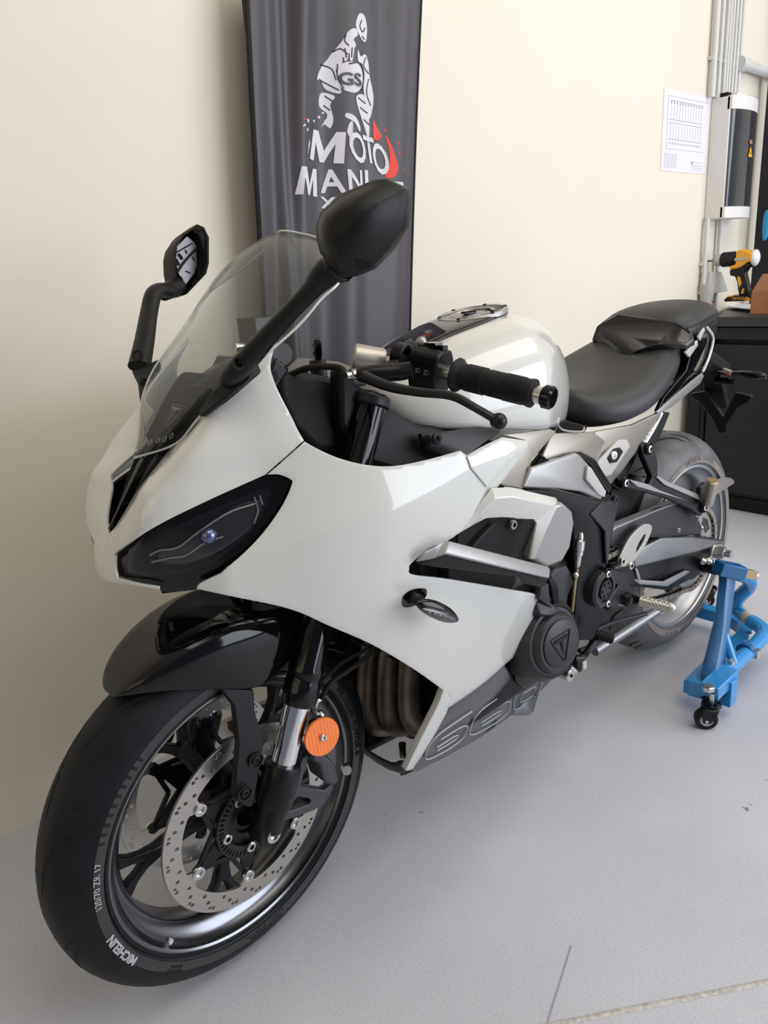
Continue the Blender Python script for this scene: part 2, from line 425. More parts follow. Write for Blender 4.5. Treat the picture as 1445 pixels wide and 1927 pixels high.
g = G(); g.box((-1, WY-.05, 1.6), (11, .1, 3.2), 'plaster'); g.obj('wall_left', kind='structure')
g = G(); g.box((-6.0, 1.5, 1.6), (.1, 4.2, 3.2), 'plaster'); g.obj('wall_back', kind='structure')
g = G(); g.box((-1, 1.5, 3.25), (11, 4.3, .1), 'plaster'); g.obj('ceiling', kind='structure')
# saw joint in the slab, filled
g = G(); a = P(1060, 1925, z=0); b = P(1445, 1848, z=0); d = (b-a)/np.linalg.norm(b-a); a = a-d*.25; b = b+d*1.2
nrm = np.array((-d[1], d[0], 0))
jv = []; N = 90
for i in range(N+1):
    c = a+(b-a)*i/N
    w = .0042+.0008*random.random(); jv.append([c-nrm*w+(0, 0, .0003), c-nrm*w*.4+(0, 0, .0022), c+nrm*w*.4+(0, 0, .0022), c+nrm*(w+.001*random.random())+(0, 0, .0003)])
mat('joint_filler', (.50, .48, .44), .7, var=.2, vscale=120); g.loft(jv, 'joint_filler', caps=False, closed=False); g.obj('trim_1', kind='structure')
g = G(); a = P(1030, 1925, z=0); b = P(1075, 1780, z=0)
g.bar(a+(0, 0, .0004), b+(0, 0, .0004), .0025, .0006, 'ink'); g.obj('trim_2', kind='structure')

# ------------------------------------------------------------------ banner
BY = WY+.07
def bpt(u, v, y=BY): return P(u, v, y=y)
NX, NZ = 70, 44
def _edge(pts, v):
    pts = np.array(pts, float); return np.interp(v, pts[:, 1], pts[:, 0])
LE = [(456, -60), (458, 0), (466, 200), (474, 350), (480, 445), (492, 640), (498, 760)]
RE = [(799, -60), (797, 0), (791, 200), (785, 420), (779, 630), (775, 760)]
def fold(s, v):
    t = (v+60)/820
    return .012*sin(22*s+1.0+.6*t) + .016*math.exp(-((s-.17-.04*t)/.035)**2) + .013*math.exp(-((s-.32+.10*t)/.05)**2) - .012*math.exp(-((s-.24-.0*t)/.04)**2) + .010*math.exp(-((s-.70-.05*t)/.05)**2) + .006*sin(9*s+3*t)
def cloth(s, v):
    u = _edge(LE, v)*(1-s)+_edge(RE, v)*s
    p = bpt(u, v); return p+np.array((0, fold(s, v), 0))
g = G(); V = []; F = []
for j in range(NZ+1):
    v = -60+820*j/NZ
    for i in range(NX+1): V.append(cloth(i/NX, v))
for j in range(NZ):
    for i in range(NX): F.append((j*(NX+1)+i, j*(NX+1)+i+1, (j+1)*(NX+1)+i+1, (j+1)*(NX+1)+i))
mat('banner_cloth', (.062, .056, .066), .5, bump=.3, bscale=500, bd=.0006)
g.add(V, F, 'banner_cloth')
ban = thing('banner', (*cloth(.5, 760)[:2], 0.0), 'tall dark grey fabric banner with a white rider print, hanging in front of the wall', 'banner')
g.obj('cloth', ban, smooth=0, solid=.0006, recalc=False)
g = G()
for e, s in ((LE, 0), (RE, 1)):
    pts = [cloth(s, v)+np.array((0, .001, 0)) for v in range(-60, 761, 60)]
    g.tube(pts, .006 if s == 0 else .003, 'black_matt', 8)
g.obj('edge_binding', ban)
g = G()
fb = cloth(.5, 760); top = cloth(.03, -60)
g.tube([(top[0], BY-.02, .02), (top[0], BY-.02, 1.0), (top[0], BY-.02, 2.3)], .009, 'dark_metal', 10); g.bar((top[0]-.28, BY-.0, .012), (top[0]+.28, BY-.0, .012), .10, .02, 'dark_metal')
g.obj('pole', ban)
g = G(); g.tube([cloth(s, 760) for s in np.linspace(0, 1, 12)], .005, 'black_matt', 8); g.obj('hem', ban)
# print: everything is mapped onto the cloth from (u, v) positions measured on it
def onb(u, v, lift=.0016):
    s = (u-_edge(LE, v))/(_edge(RE, v)-_edge(LE, v)); q = cloth(s, v)
    return q+np.array((0, lift, 0))
def bprint(g, poly, m, step=9, lift=.0016, n=4):
    v2, f = tri2d(outline(poly, n), step); g.add([onb(u, v, lift) for u, v in v2], f, m)
def btext(g, body, size, u, v, m, du=(1, 0), dv=(0, 1), lift=.0022, bold=0, spacing=1.0):
    g.text(body, size, lambda x, y, z: onb(u+x*du[0]-y*dv[0], v+x*du[1]-y*dv[1], lift+z*.001), m, ext=.3, bold=bold, sub=9, spacing=spacing)
RP = [[(667, 35), (673, 27), (681, 30), (686, 45), (687, 65), (684, 80), (676, 76), (668, 62), (664, 50)],
 [(641, 80), (652, 60), (664, 56), (668, 68), (660, 76), (664, 88), (655, 100), (644, 108), (630, 116), (622, 110)],
 [(622, 110), (640, 104), (642, 120), (634, 130), (636, 150), (640, 176), (620, 166), (612, 150), (604, 146), (610, 128)],
 [(645, 84), (652, 82), (650, 112), (645, 114)],
 [(655, 84), (661, 86), (658, 114), (653, 113)],
 [(640, 122), (656, 118), (672, 126), (678, 142), (676, 164), (664, 176), (650, 174), (640, 164), (634, 142)],
 [(668, 96), (674, 108), (684, 104), (690, 122), (692, 145), (698, 170), (700, 190), (696, 214), (690, 226), (686, 200), (680, 170), (682, 140), (676, 122), (668, 116)],
 [(612, 172), (632, 180), (626, 196), (630, 222), (626, 240), (618, 232), (612, 236), (622, 214), (608, 196)],
 [(664, 184), (680, 180), (688, 204), (692, 240), (690, 262), (684, 246), (676, 226), (668, 206)],
 [(648, 214), (662, 222), (672, 240), (671, 250), (660, 232), (646, 222)],
 [(652, 233), (657, 232), (655, 262), (648, 250)],
 [(582, 262), (580, 276), (574, 292), (576, 272)]]
for q in RP:
    g = G(); bprint(g, q, 'banner_print', 6); g.obj('rider_print', ban, recalc=False, smooth=0, label='white rider silhouette print')
for (u, v, r) in ((574, 229, 4), (572, 246, 3), (596, 226, 2.4), (608, 218, 2.6), (564, 238, 2), (615, 210, 2), (562, 240, 1.6), (620, 226, 3)):
    g = G(); bprint(g, [(u+r*cos(a), v+r*sin(a)) for a in np.linspace(0, 2*pi, 9)[:-1]], 'banner_print', 3); g.obj('print_speck', ban, recalc=False, smooth=0)
g = G(); bprint(g, [(582, 262), (580, 276), (574, 292), (576, 272)], 'banner_print', 5); g.obj('print_speck', ban, recalc=False, smooth=0)
STK = [[(676, 40), (672, 52), (678, 62), (683, 54)], [(648, 66), (646, 78), (652, 88)], [(630, 96), (640, 92), (650, 104)], [(612, 118), (628, 128), (634, 150)], [(608, 146), (622, 156), (638, 170)], [(646, 92), (648, 110)], [(657, 92), (656, 110)], [(636, 120), (636, 146), (644, 168)], [(676, 122), (680, 150), (676, 172)], [(684, 110), (680, 126), (690, 140)], [(690, 150), (686, 176), (694, 200)], [(618, 178), (630, 190)], [(616, 196), (626, 206)], [(668, 186), (684, 196)], [(672, 204), (688, 214)], [(680, 226), (692, 236)], [(652, 122), (664, 120)], [(676, 70), (682, 76)]]
for q in STK:
    g = G(); g.tube([onb(u, v, .0018) for u, v in cat(q, 4)], .0016, 'banner_cloth', 5, sm=False); g.obj('print_outline', ban, smooth=0)
for q in ([(700, 226), (706, 238), (716, 258), (702, 264), (699, 244)], [(722, 255), (730, 272), (738, 300), (742, 316), (736, 334), (722, 334), (728, 310), (728, 285)]):
    g = G(); bprint(g, q, 'red_ink', 6); g.obj('red_splash', ban, recalc=False, smooth=0, label='red paint splash print')
for (u, v, r) in ((721, 246, 2), (741, 272, 1.8), (744, 289, 2), (754, 320, 1.6), (564, 227, 2)):
    g = G(); bprint(g, [(u+r*cos(a), v+r*sin(a)) for a in np.linspace(0, 2*pi, 9)[:-1]], 'red_ink', 3); g.obj('red_speck', ban, recalc=False, smooth=0)
def letter_m(g, u, v, w, h, sx, sy):
    q = [(-.5, .5), (-.42, -.5), (-.22, -.5), (.02, .12), (.22, -.5), (.42, -.5), (.5, .5), (.28, .5), (.25, -.12), (.06, .5), (-.06, .5), (-.27, -.12), (-.29, .5)]
    bprint(g, [(u+a*w-b*h*sy, v+b*h+a*w*sx, 1) for a, b in q], 'banner_print', 5, lift=.0022)
g = G()
btext(g, 'GS', 33, 655, 152, 'banner_cloth', du=(1, .13), dv=(.12, 1), lift=.004, bold=.7)
g.obj('rider_number', ban, recalc=False, smooth=0)
for ch, u, v, s, w in (('M', 616, 275, 72, 1.0), ('O', 668, 283, 78, .56), ('T', 692, 286, 70, .50), ('O', 713, 303, 80, .46)):
    g = G()
    if ch == 'M': letter_m(g, u, v, 62, 58, .16, .14)
    else: btext(g, ch, s, u, v, 'banner_print', du=(w, .16), dv=(.14, 1), bold=1.4)
    g.obj('printed_letter', ban, recalc=False, smooth=0)
for ch, u, v, s, w in (('M', 579, 342, 62, .85), ('A', 627, 343, 62, .8), ('N', 663, 345, 60, .7), ('I', 687, 345, 60, .8), ('E', 744, 364, 50, .8)):
    g = G()
    if ch == 'M': letter_m(g, u, v, 50, 52, .05, .06)
    else: btext(g, ch, s, u, v, 'banner_print', du=(w, .05), dv=(.06, 1), bold=1.3)
    g.obj('printed_letter', ban, recalc=False, smooth=0)
g = G(); btext(g, 'X', 30, 622, 382, 'banner_print', du=(1, .1), dv=(.1, 1), bold=.8); g.obj('printed_letter', ban, recalc=False, smooth=0)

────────

• [Written problem]
Exactly as written, please give again the lines from the beginning of the listing through the line containing "g.bar(a+(0, 0, .0004), b+(0, 0, .0004), .0025, .0006, 'ink');", inclusive, without any pictures.

• [Written answer]
Continue the Blender Python script for this scene: part 2, from line 425. More parts follow. Write for Blender 4.5. Treat the picture as 1445 pixels wide and 1927 pixels high.
g = G(); g.box((-1, WY-.05, 1.6), (11, .1, 3.2), 'plaster'); g.obj('wall_left', kind='structure')
g = G(); g.box((-6.0, 1.5, 1.6), (.1, 4.2, 3.2), 'plaster'); g.obj('wall_back', kind='structure')
g = G(); g.box((-1, 1.5, 3.25), (11, 4.3, .1), 'plaster'); g.obj('ceiling', kind='structure')
# saw joint in the slab, filled
g = G(); a = P(1060, 1925, z=0); b = P(1445, 1848, z=0); d = (b-a)/np.linalg.norm(b-a); a = a-d*.25; b = b+d*1.2
nrm = np.array((-d[1], d[0], 0))
jv = []; N = 90
for i in range(N+1):
    c = a+(b-a)*i/N
    w = .0042+.0008*random.random(); jv.append([c-nrm*w+(0, 0, .0003), c-nrm*w*.4+(0, 0, .0022), c+nrm*w*.4+(0, 0, .0022), c+nrm*(w+.001*random.random())+(0, 0, .0003)])
mat('joint_filler', (.50, .48, .44), .7, var=.2, vscale=120); g.loft(jv, 'joint_filler', caps=False, closed=False); g.obj('trim_1', kind='structure')
g = G(); a = P(1030, 1925, z=0); b = P(1075, 1780, z=0)
g.bar(a+(0, 0, .0004), b+(0, 0, .0004), .0025, .0006, 'ink'); g.obj('trim_2', kind='structure')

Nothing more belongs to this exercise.